Tories urged to support Chagossians’ right of return, whilst FCO comes under flak over rumoured announcement
Posted in Uncategorized on March 31st, 2010 by Peter Harris – Be the first to commentVice-Chair of the UK Chagos Support Association, Marcus Booth, has recently had a piece published on the Platform 10 website – a Conservative-leaning pressure group. His article is available here.
Marcus retraces the steps that led to the Chagossians’ exile and recalls the Government’s shameful, decades-long policy of keeping them from returning to their homeland. His article is a clarion call to both Conservative activists and Tory politicians alike – pointing out that an incoming Conservative Government could and should act to restore the Chagossians’ right of return and resolve the issue once and for all.
Conservative MPs such as Peter Bottomley and Bill Cash have already gone on record as criticising Labour’s handling of the Chagossian issue, whilst Shadow Foreign Minister Keith Simpson earlier this month told MPs that a Conservative Government would look at the issue with an “open mind.”
As the general election approaches, UKCSA has been busy lobbying MPs and candidates of all parties.
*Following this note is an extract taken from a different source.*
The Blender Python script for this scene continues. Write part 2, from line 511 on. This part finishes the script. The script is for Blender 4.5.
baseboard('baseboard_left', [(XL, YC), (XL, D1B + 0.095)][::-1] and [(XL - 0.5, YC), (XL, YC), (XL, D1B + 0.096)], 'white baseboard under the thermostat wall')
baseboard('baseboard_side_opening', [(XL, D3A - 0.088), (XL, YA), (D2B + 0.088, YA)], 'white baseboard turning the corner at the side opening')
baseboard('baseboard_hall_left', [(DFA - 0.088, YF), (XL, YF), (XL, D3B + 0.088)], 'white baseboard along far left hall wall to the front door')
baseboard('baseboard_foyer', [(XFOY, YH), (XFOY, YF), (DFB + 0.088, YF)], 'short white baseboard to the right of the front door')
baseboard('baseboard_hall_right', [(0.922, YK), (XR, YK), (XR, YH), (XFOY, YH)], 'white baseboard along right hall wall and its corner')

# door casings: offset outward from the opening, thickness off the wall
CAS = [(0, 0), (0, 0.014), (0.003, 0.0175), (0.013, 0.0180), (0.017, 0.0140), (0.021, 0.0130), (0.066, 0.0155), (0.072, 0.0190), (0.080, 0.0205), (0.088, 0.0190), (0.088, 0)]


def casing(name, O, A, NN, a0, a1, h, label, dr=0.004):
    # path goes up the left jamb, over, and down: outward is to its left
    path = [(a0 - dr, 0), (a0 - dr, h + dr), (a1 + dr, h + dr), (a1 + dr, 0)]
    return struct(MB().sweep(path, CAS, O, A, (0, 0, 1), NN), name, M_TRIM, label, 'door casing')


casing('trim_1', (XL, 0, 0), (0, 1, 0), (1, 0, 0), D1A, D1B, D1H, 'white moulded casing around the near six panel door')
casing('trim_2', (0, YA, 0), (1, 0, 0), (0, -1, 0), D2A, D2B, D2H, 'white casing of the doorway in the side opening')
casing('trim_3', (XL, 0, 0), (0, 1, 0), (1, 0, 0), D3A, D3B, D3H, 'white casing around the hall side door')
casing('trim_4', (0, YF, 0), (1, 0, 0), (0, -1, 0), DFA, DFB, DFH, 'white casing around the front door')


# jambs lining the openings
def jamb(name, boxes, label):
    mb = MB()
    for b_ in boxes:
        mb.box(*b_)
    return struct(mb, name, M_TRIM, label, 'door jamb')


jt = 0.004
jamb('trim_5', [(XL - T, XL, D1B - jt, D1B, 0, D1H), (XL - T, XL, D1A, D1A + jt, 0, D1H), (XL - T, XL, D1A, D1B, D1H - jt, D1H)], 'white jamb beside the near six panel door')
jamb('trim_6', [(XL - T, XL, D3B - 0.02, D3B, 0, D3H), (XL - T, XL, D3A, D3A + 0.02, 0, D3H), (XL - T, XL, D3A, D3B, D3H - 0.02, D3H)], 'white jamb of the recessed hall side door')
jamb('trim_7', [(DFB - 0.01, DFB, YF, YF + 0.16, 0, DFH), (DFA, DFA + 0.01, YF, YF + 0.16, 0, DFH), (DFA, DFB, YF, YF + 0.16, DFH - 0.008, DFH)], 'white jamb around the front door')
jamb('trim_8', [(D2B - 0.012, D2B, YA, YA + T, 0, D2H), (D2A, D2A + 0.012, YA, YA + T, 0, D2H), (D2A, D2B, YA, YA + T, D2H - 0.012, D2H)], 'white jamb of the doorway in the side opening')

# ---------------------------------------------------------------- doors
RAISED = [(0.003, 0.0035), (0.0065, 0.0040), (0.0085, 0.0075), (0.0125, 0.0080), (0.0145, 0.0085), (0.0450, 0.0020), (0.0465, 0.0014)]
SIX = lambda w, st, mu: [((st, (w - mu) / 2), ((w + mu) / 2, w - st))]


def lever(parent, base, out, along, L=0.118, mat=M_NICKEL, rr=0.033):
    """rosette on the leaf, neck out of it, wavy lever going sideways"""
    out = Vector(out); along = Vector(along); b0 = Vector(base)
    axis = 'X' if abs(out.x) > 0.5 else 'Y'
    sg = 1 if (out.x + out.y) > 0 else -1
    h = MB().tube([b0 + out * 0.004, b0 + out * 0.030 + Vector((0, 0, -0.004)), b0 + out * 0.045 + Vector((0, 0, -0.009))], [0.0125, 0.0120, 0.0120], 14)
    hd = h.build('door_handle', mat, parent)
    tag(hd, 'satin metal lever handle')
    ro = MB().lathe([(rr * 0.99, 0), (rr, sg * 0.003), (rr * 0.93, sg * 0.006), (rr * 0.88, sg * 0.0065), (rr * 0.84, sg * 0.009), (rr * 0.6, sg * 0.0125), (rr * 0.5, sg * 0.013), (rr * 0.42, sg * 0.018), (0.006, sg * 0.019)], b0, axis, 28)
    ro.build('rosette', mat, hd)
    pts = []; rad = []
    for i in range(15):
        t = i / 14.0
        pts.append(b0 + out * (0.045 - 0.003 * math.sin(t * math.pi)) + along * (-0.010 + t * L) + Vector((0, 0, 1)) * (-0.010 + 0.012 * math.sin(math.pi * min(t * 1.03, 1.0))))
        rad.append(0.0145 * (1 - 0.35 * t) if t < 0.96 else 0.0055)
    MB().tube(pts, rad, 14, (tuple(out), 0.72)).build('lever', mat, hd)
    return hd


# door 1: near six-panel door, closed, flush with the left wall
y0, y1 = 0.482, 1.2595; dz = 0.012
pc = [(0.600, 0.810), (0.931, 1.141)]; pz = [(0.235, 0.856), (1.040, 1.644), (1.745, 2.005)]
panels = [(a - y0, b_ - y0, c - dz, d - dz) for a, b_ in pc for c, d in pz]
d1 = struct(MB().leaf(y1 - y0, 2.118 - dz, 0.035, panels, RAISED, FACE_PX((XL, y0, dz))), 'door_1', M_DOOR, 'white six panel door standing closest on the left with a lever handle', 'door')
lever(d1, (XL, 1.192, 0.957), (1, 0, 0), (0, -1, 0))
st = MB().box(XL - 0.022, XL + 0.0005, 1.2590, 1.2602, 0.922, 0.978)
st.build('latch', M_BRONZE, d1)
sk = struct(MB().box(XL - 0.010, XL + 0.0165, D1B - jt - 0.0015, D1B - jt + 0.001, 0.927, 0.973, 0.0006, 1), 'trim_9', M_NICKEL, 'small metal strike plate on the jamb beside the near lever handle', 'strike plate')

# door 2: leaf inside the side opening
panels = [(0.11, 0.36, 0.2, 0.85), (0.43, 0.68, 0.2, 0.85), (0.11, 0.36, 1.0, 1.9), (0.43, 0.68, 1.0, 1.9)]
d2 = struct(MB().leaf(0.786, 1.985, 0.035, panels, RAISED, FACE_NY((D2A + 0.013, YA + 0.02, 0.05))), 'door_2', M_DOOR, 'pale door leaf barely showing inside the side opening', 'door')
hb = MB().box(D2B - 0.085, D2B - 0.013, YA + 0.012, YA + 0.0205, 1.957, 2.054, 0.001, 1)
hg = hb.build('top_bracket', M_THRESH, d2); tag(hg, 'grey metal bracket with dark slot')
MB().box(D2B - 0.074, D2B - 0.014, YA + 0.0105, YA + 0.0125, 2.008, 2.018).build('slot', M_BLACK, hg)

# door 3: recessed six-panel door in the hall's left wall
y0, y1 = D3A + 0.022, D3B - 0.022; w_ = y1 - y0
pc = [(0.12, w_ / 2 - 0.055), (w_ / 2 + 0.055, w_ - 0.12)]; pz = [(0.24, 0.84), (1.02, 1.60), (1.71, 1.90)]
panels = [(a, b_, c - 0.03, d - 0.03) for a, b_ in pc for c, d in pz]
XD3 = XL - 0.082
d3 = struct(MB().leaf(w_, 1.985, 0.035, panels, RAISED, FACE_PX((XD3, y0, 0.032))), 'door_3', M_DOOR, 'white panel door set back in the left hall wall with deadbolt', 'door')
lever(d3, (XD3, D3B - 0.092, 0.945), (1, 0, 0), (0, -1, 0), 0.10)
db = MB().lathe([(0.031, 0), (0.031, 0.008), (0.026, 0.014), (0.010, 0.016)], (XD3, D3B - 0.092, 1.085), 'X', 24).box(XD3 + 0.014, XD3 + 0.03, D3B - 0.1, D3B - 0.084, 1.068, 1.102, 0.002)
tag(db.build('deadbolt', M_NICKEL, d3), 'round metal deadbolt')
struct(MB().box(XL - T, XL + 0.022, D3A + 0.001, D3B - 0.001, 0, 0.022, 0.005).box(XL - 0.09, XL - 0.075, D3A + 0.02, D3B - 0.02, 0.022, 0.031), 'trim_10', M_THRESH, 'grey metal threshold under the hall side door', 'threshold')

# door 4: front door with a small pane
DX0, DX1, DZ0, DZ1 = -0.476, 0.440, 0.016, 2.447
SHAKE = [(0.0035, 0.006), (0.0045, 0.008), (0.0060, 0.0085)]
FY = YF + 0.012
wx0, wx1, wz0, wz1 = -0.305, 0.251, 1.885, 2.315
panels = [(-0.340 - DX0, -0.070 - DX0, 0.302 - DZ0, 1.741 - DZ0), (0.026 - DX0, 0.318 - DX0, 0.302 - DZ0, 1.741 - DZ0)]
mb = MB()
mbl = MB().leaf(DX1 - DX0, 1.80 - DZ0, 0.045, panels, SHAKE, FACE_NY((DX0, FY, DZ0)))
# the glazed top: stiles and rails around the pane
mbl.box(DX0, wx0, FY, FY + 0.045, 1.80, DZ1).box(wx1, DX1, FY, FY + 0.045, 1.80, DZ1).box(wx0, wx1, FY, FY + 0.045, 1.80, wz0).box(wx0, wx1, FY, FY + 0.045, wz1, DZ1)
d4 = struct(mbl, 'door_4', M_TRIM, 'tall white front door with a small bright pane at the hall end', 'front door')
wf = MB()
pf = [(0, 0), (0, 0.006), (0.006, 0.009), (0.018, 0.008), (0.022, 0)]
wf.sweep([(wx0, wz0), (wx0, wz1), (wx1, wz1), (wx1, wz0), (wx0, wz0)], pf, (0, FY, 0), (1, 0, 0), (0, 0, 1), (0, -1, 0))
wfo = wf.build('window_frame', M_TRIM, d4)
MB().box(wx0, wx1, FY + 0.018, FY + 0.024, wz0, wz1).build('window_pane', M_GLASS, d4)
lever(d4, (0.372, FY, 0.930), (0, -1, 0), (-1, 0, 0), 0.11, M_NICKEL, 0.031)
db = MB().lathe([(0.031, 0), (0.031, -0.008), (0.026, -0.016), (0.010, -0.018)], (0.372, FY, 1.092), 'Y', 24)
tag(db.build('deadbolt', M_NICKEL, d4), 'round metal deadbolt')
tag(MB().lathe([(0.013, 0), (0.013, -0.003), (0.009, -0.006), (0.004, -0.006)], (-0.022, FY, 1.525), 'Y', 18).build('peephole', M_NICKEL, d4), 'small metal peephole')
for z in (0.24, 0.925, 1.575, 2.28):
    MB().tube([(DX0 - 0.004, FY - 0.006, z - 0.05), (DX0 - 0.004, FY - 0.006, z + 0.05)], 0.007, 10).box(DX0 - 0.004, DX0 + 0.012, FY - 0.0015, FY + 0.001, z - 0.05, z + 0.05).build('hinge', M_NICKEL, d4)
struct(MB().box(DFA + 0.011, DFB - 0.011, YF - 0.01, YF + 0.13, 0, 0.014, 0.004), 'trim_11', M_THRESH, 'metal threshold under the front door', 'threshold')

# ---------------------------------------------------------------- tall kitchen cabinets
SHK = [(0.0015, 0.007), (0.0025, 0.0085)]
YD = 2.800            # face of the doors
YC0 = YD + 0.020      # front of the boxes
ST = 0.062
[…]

However, as a potential Government-in-waiting, it is perhaps of particular importance that the Conservatives show that they the moral fortitude and farsightedness that, unfortunately, the Government has so far lacked.
Meanwhile, David Miliband and the FCO have received a taste of what lies in store for them if they announce a marine protected area in the Chagos islands that does not properly address the Chagossians’ right of return.
Writing for the Telegraph, the long-serving and well-respected environment correspondent Geoffrey Lean argues that Miliband would “set conservation back decades” if he were to enact an MPA that pre-empted the European Court of Human Rights’ judgement on the islanders’ right of return – expected later this year.
Mr Lean castigates those supporting the plan to exclude the Chagossians from the detail of the MPA – his article specfically cites Greenpeace, the Royal Society, Kew Gardens, London Zoo and the RSPB – as “flying in the face of probably the most important development in conservation over the past 30 years, a growing realisation that respect for nature has to go hand in hand with concern for local people.”
The FCO have repeatedly claimed that any MPA would be “without prejudice” to the outcome of the Strasbourg case – but Mr Lean hits the nail on the head when he argues that, at the very least, the original MPA plan should spell out, in specifics, just how the Chagossians will be able to return to their islands should their court case be successful.
Of course, it would be far preferable if the FCO did the decent thing and immediately restored the right of return immediately, something that Robin Cook assented to in 2000, but which was overturned by Labour in 2004.
These comments come on top of yesterday’s Guardian article, which quoted Clive Stafford Smith of Reprieve’s condemnation of Government policy: “The truth is that no Chagossian has anything like equal rights with even the warty sea slug. There is no sense that the British government will let them go back. The government is not even contemplating equal rights for Chagossians and sea slugs.” Harsh words from a repected human rights campaigner.
Whether or not the FCO is indeed planning to make a substantive announcement on the future of the Chagos islands this week is still unclear; as previously reported, it had hitherto been understood that a final decision would take at least three months to arrive at.
However, at least the Government has received a warning of what would lie in store should it unwisely decide against making restitution with the Chagossians: there would surely, and quite rightly, be an outcry.